Provided records:
============================================================

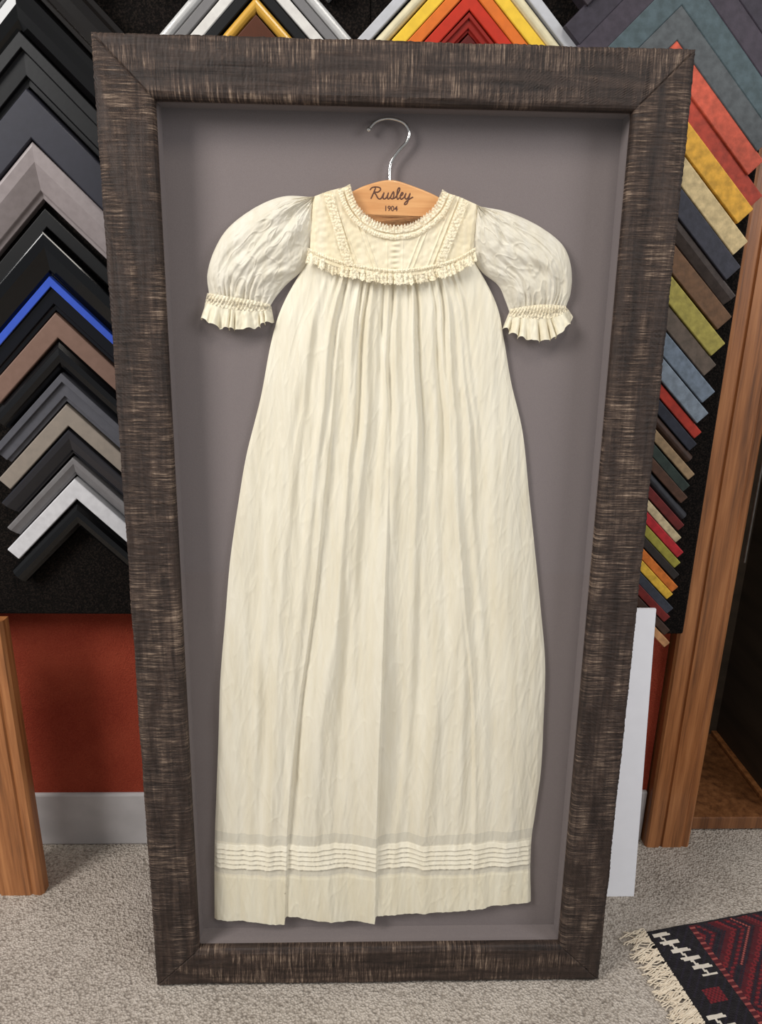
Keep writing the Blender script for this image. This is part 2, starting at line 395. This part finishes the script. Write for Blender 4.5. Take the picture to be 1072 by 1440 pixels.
# yoke
neck=[(-.058,1.208),(-.051,1.189),(-.039,1.174),(-.021,1.163),(.002,1.159),(.025,1.163),(.043,1.174),(.056,1.187),(.064,1.204)]
topc=[(-.105,1.194),(-.082,1.202)]+neck+[(.088,1.197),(.112,1.188)]
nt=100; V=[]
T=np.concatenate([curve_pts(topc[:3],70)[:-1],curve_pts(neck,202)[:-1],curve_pts(neck[-1:]+topc[-2:],70)]); ns=len(T)
bu=np.interp(np.arange(ns),[0,69,270,ns-1],[-.107,-.060,.060,.105])
def ridge(d,w): return max(0,1-abs(d)/w)
for j in range(nt):
    q=j/(nt-1)
    for i in range(ns):
        B=np.array((bu[i],float(yb(bu[i]))-.001))
        p=T[i]*(1-q)+B*q; u,v=p
        e=min(i,ns-1-i)/ns
        h=.0235-.0035*(abs(u)/.11)**2-.001*(1-q)
        k=(1.21-v)
        for off in (0,.006,.012,.030,.036):          # slanted pin tucks
            for sgn in (-1,1):
                c=sgn*(.094-off-k*.38)
                h+=.0013*ridge(u-c,.0017)
        h+=.0008*math.sin(v*900)*ridge(u-.003,.008)    # gathered centre placket
        h+=.0007*ridge(abs(u-.003)-.010,.0014)
        h+=.0008*N3(u*160,v*160,0)+.0016*N3(u*45,v*40,3)
        h-=.006*sm(.03,0,e)
        V.append((u,MAT-h,v))
mesh('yoke',V,gridfaces(ns,nt),M_yoke,gown,smooth=True)
# insertion lace bands
for k,(a,b) in enumerate([((-.083,1.198),(-.056,1.112)),((.090,1.193),(.060,1.113))]):
    strip('lace_band_%d'%(k+1),[(a[0]-.006,a[1]),((a[0]+b[0])/2-.006,(a[1]+b[1])/2),(b[0]-.006,b[1])],[(a[0]+.006,a[1]),((a[0]+b[0])/2+.006,(a[1]+b[1])/2),(b[0]+.006,b[1])],60,8,
      lambda s,q,p:.0254-.0035*(abs(p[0])/.11)**2+.0004*math.sin(s*120)+.0012*N3(p[0]*45,p[1]*40,3),M_lace)
# neck lace : scalloped edging + collar band
def norm_off(pts,d):
    c=curve_pts(pts,40); g=np.gradient(c,axis=0); n=np.stack([g[:,1],-g[:,0]],1); n/=np.linalg.norm(n,axis=1)[:,None]
    return [tuple(x) for x in (c+n*d)]
strip('neck_lace',norm_off(neck,-.003),norm_off(neck,.006),420,10,lambda s,q,p:.0248+.0009*math.cos(s*2*math.pi*46)*(1-q)+.0008*N3(s*30,q,2),M_lace,
      wob=lambda s,q:(0,.0012*math.cos(s*2*math.pi*38+2*math.sin(s*19))*(1-q)))
strip('collar_band',norm_off(neck,.008),norm_off(neck,.014),300,8,lambda s,q,p:.0247+.0008*math.sin(q*math.pi)+.0003*math.cos(s*400),M_lace)
# yoke ruffle
rt=[(-.110,1.131),(-.076,1.118),(-.039,1.110),(.003,1.106),(.045,1.111),(.081,1.121),(.107,1.135)]
rb=[(-.113,1.115),(-.078,1.101),(-.040,1.093),(.003,1.088),(.047,1.093),(.084,1.104),(.111,1.119)]
rph=lambda s: s*17+.55*math.sin(s*23)+.35*math.sin(s*51+1)
strip('yoke_lace_ruffle',rt,rb,700,18,lambda s,q,p:.0235-.004*(abs(p[0])/.11)**2+.0036*q+(.0036*q+.0004)*math.cos(2*math.pi*rph(s))+.0012*q*math.cos(2*math.pi*(s*43+.5*math.sin(s*40)))+.001*N3(s*60,q*2,4),M_lace,
      wob=lambda s,q:(.0022*q*math.sin(2*math.pi*rph(s)),q*(.0026*abs(math.sin(2*math.pi*rph(s)))+.0018*N3(s*40,1,8)+.0007*math.cos(s*2*math.pi*95))))
strip('yoke_ruffle_heading',[(a,b+.0030) for a,b in rt],[(a,b-.0015) for a,b in rt],500,8,lambda s,q,p:.0252-.004*(abs(p[0])/.11)**2+.0010*math.sin(q*math.pi)+.0004*math.cos(2*math.pi*s*70),M_lace)

# sleeves
def sleeve(name,outer,inner,seed,sgn):
    na,nb=160,180
    O=curve_pts(outer,na); I=curve_pts(inner,na); V=[]
    for j in range(na):
        a=j/(na-1)
        for i in range(nb):
            b=i/(nb-1); p=O[j]*(1-b)+I[j]*b
            dome=math.sin(math.pi*b)**.55 if 0<b<1 else 0
            len_=math.sin(math.pi*min(1,a*.86+.10))**.6
            n0=N3(b*4,a*3,seed)
            h=.006+.0185*dome*len_
            gth=math.exp(-a*6.5)+math.exp(-(1-a)*6)
            h+=.0022*dome*gth*math.cos(2*math.pi*(b*12+.9*n0))
            h+=.0012*dome*math.cos(2*math.pi*(b*3.6+a*1.3*sgn+1.8*n0))*(.6)
            h+=.0052*dome*N3(b*5+a*3,a*4-b*2,seed+3)
            h+=.0016*dome*N3(b*13,a*8+b*6,seed+5)+.0005*N3(b*34,a*26,seed+8)
            r1=1-abs(N3(b*7+a*2,a*6-b*4,seed+21))*9
            if r1>0: h+=.0011*r1*r1*dome
            V.append((p[0],MAT-h,p[1]))
    mesh(name,V,gridfaces(nb,na),M_silk2,gown,smooth=True)
sleeve('sleeve_left',[(-.100,1.196),(-.139,1.197),(-.175,1.184),(-.211,1.159),(-.231,1.131),(-.242,1.099),(-.240,1.068)],
       [(-.100,1.196),(-.101,1.160),(-.104,1.137),(-.115,1.110),(-.139,1.088),(-.153,1.072),(-.161,1.060)],3,1)
sleeve('sleeve_right',[(.107,1.190),(.148,1.184),(.190,1.168),(.224,1.145),(.238,1.117),(.240,1.085),(.233,1.060)],
       [(.107,1.190),(.101,1.162),(.102,1.136),(.118,1.110),(.142,1.092),(.153,1.072),(.160,1.056)],11,-1)
def cuff(name,top,bot,seed):
    up=[(a+(c-a)*.38,b+(d-b)*.38) for (a,b),(c,d) in zip(top,bot)]
    dome=lambda s: math.sin(math.pi*min(1,max(0,s)))**.5
    ph=lambda s: s*6.2+.45*math.sin(s*13+seed)+.2*math.sin(s*29)
    strip(name+'_band',top,up,200,14,lambda s,q,p:.005+.016*dome(s)+.0008*math.cos(s*2*math.pi*19+q*9)+.0010*math.sin(q*math.pi*2),M_lace)
    strip(name+'_ruffle',up,bot,300,24,lambda s,q,p:.005+.016*dome(s)+(.001+.0044*q)*math.cos(2*math.pi*ph(s))+.0009*N3(s*30,q*3,seed),M_hem,
      wob=lambda s,q:(.002*q*math.sin(2*math.pi*ph(s)),q*(.0024*math.cos(2*math.pi*ph(s))+.0012*N3(s*20,2,seed))))
cuff('cuff_left',[(-.243,1.076),(-.222,1.073),(-.201,1.070),(-.181,1.067),(-.160,1.063)],[(-.253,1.044),(-.232,1.034),(-.210,1.030),(-.186,1.031),(-.156,1.042)],1)
cuff('cuff_right',[(.160,1.062),(.180,1.066),(.198,1.068),(.216,1.068),(.234,1.067)],[(.152,1.037),(.172,1.025),(.196,1.020),(.222,1.027),(.248,1.054)],5)

# ------------------------------------------------------------ hanger
hanger=empty('wooden_clothes_hanger',rot=(-LEAN,0,0))
HF=.0145
up=curve_pts([(-.094,1.172),(-.076,1.188),(-.053,1.203),(-.031,1.2125),(-.004,1.218),(.023,1.212),(.058,1.199),(.080,1.184),(.098,1.168)],60)
lo=curve_pts([(.098,1.154),(.080,1.163),(.055,1.172),(.028,1.172),(-.002,1.170),(-.028,1.172),(-.052,1.174),(-.076,1.165),(-.094,1.156)],60)
poly=[tuple(p) for p in up]+[tuple(p) for p in lo]
bm=bmesh.new()
vs=[bm.verts.new((p[0],MAT-HF,p[1])) for p in poly]; fc=bm.faces.new(vs)
r=bmesh.ops.extrude_face_region(bm,geom=[fc])
for v in r['geom']:
    if isinstance(v,bmesh.types.BMVert): v.co.y=MAT-.003
bmesh.ops.recalc_face_normals(bm,faces=bm.faces)
ed=[e for e in bm.edges if abs(e.verts[0].co.y-e.verts[1].co.y)<1e-6 and len(e.link_faces)==2]
bmesh.ops.bevel(bm,geom=ed,offset=.0022,segments=3,profile=.5,affect='EDGES')
me=bpy.data.meshes.new('hanger_body'); bm.to_mesh(me); bm.free(); me.materials.append(M_hang)
o=bpy.data.objects.new('hanger_body',me); scene.collection.objects.link(o); o.parent=hanger
def tube(name,pts,rad,m,parent,res=120,yy=MAT-.010):
    c=curve_pts([(p[0],p[1]) for p in pts],res)
    cu=bpy.data.curves.new(name,'CURVE'); cu.dimensions='3D'; cu.bevel_depth=rad; cu.bevel_resolution=3; cu.use_fill_caps=True
    sp=cu.splines.new('POLY'); sp.points.add(res-1)
    for i,p in enumerate(c): sp.points[i].co=(p[0],yy,p[1],1)
    cu.materials.append(m); o=bpy.data.objects.new(name,cu); scene.collection.objects.link(o); o.parent=parent
    return o,cu
tube('hook',[(-.005,1.214),(-.005,1.232),(-.002,1.242),(.007,1.254),(.016,1.264),(.0185,1.275),(.011,1.2855),(-.007,1.290),(-.023,1.286),(-.0325,1.277)],.0021,M_steel,hanger)
bm=bmesh.new(); bmesh.ops.create_uvsphere(bm,u_segments=16,v_segments=10,radius=.0031)
me=bpy.data.meshes.new('hook_tip'); bm.to_mesh(me); bm.free(); me.materials.append(M_steel)
o=bpy.data.objects.new('hook_tip',me); scene.collection.objects.link(o); o.parent=hanger; o.location=(-.0325,MAT-.010,1.2765)
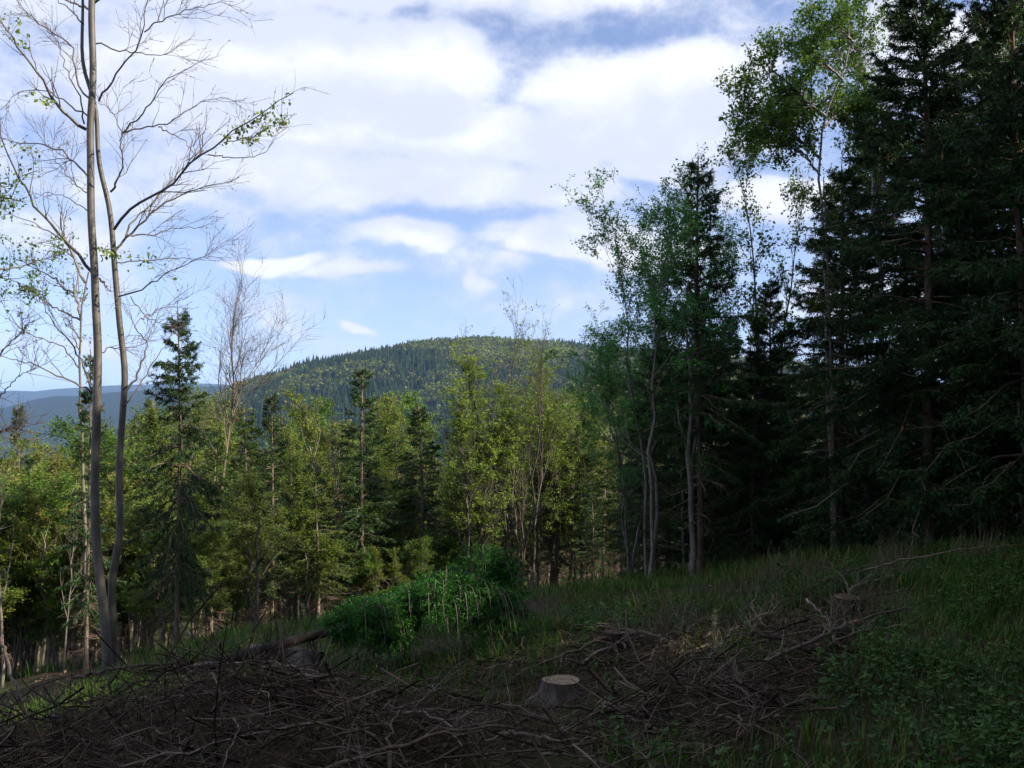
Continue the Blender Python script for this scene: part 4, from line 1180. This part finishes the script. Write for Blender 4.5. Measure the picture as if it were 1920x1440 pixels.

============================================================

What to produce: Copy each line of the data above that holds "this".

The output:
Keep writing the Blender script for this image. This is part 2, starting at line 395. This part finishes the script. Write for Blender 4.5. Take the picture to be 1072 by 1440 pixels.
Continue the Blender Python script for this scene: part 4, from line 1180. This part finishes the script. Write for Blender 4.5. Measure the picture as if it were 1920x1440 pixels.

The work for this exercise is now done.